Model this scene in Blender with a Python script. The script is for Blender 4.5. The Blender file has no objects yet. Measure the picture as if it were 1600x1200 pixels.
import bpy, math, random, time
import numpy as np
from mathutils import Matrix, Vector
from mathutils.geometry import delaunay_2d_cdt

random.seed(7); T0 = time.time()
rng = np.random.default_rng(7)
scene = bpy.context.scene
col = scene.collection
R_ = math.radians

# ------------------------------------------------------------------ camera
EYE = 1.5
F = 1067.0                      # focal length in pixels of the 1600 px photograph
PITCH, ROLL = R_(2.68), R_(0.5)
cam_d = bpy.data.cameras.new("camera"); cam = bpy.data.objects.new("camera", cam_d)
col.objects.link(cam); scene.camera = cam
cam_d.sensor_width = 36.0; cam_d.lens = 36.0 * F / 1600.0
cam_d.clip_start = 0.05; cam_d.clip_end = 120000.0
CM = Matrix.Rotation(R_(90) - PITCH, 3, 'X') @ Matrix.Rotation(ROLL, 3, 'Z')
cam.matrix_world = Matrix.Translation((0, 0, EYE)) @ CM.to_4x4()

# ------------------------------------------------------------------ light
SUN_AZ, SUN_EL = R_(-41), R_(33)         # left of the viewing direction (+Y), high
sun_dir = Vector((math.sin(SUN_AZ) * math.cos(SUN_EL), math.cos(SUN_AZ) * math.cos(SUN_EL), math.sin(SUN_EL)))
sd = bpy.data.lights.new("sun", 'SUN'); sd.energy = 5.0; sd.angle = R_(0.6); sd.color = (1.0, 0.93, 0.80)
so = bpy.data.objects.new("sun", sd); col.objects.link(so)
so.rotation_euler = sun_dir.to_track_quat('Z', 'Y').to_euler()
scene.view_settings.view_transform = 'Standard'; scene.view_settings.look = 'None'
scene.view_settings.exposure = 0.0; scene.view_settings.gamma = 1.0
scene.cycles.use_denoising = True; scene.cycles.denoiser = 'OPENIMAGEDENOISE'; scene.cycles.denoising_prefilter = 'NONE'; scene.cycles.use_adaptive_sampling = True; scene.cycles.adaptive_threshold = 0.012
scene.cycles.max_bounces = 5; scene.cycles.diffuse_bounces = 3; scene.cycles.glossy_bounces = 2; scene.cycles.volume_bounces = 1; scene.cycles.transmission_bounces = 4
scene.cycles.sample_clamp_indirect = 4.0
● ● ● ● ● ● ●
■ Work instructions
Retype the listing exactly, in full.

■ Task solution
Model this scene in Blender with a Python script. The script is for Blender 4.5. The Blender file has no objects yet. Measure the picture as if it were 1600x1200 pixels.
import bpy, math, random, time
import numpy as np
from mathutils import Matrix, Vector
from mathutils.geometry import delaunay_2d_cdt

random.seed(7); T0 = time.time()
rng = np.random.default_rng(7)
scene = bpy.context.scene
col = scene.collection
R_ = math.radians

# ------------------------------------------------------------------ camera
EYE = 1.5
F = 1067.0                      # focal length in pixels of the 1600 px photograph
PITCH, ROLL = R_(2.68), R_(0.5)
cam_d = bpy.data.cameras.new("camera"); cam = bpy.data.objects.new("camera", cam_d)
col.objects.link(cam); scene.camera = cam
cam_d.sensor_width = 36.0; cam_d.lens = 36.0 * F / 1600.0
cam_d.clip_start = 0.05; cam_d.clip_end = 120000.0
CM = Matrix.Rotation(R_(90) - PITCH, 3, 'X') @ Matrix.Rotation(ROLL, 3, 'Z')
cam.matrix_world = Matrix.Translation((0, 0, EYE)) @ CM.to_4x4()

# ------------------------------------------------------------------ light
SUN_AZ, SUN_EL = R_(-41), R_(33)         # left of the viewing direction (+Y), high
sun_dir = Vector((math.sin(SUN_AZ) * math.cos(SUN_EL), math.cos(SUN_AZ) * math.cos(SUN_EL), math.sin(SUN_EL)))
sd = bpy.data.lights.new("sun", 'SUN'); sd.energy = 5.0; sd.angle = R_(0.6); sd.color = (1.0, 0.93, 0.80)
so = bpy.data.objects.new("sun", sd); col.objects.link(so)
so.rotation_euler = sun_dir.to_track_quat('Z', 'Y').to_euler()
scene.view_settings.view_transform = 'Standard'; scene.view_settings.look = 'None'
scene.view_settings.exposure = 0.0; scene.view_settings.gamma = 1.0
scene.cycles.use_denoising = True; scene.cycles.denoiser = 'OPENIMAGEDENOISE'; scene.cycles.denoising_prefilter = 'NONE'; scene.cycles.use_adaptive_sampling = True; scene.cycles.adaptive_threshold = 0.012
scene.cycles.max_bounces = 5; scene.cycles.diffuse_bounces = 3; scene.cycles.glossy_bounces = 2; scene.cycles.volume_bounces = 1; scene.cycles.transmission_bounces = 4
scene.cycles.sample_clamp_indirect = 4.0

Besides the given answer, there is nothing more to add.